We’re not sure how the economics pan out this time, but the mayor must have gotten the message. The Indianapolis Department of Public Works is buying 24 Ford Fusion hybrids.
DPW also is preserving eight Ford F-150 pickups and 11 Sheriff’s vans made by domestic automakers by converting them to run on propane fuel.
The city estimates the gas and maintenance savings for the propane conversions amount to $15,000 per truck, over its useful life. Propane lately has been running at about $2.50 per equivalent of a gasoline gallon.
The Ford Fusion hybrids average 30 miles a gallon versus the 20 mpg achieved by the Crown Victorias they’re replacing.
The fleet greening measures apparently were too cheap to pass up. The city, with help from the Indiana Clean Cities Coalition and Indiana Office of Energy Development, lassoed a $318,300 grant from the U.S. Department of Energy.
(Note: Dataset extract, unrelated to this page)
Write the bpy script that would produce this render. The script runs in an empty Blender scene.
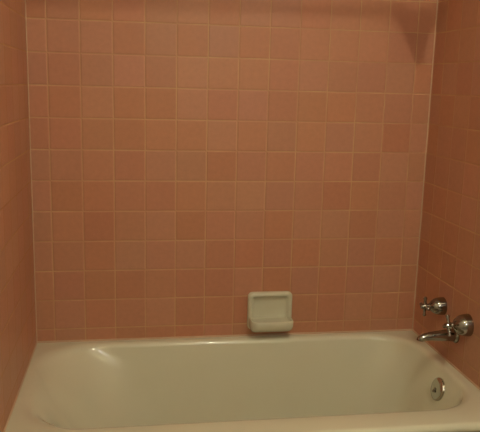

Propane and its cousin, compressed natural gas, aren’t as hip as hybrids and electric-only vehicles, but the economics have been favorable with the rise in gasoline prices. AT&T and Citizens Gas have extensive fleets of CNG-powered vehicles, and other companies are jumping aboard. Clean Cities recently helped the state of Indiana pull down grants to convert 19 dump trucks to CNG.
If the trend continues, such fuels could be good for conversion firms such as Greene’s Auto and Truck Service, in Indianapolis, and upstart Indy CNG, of Elwood.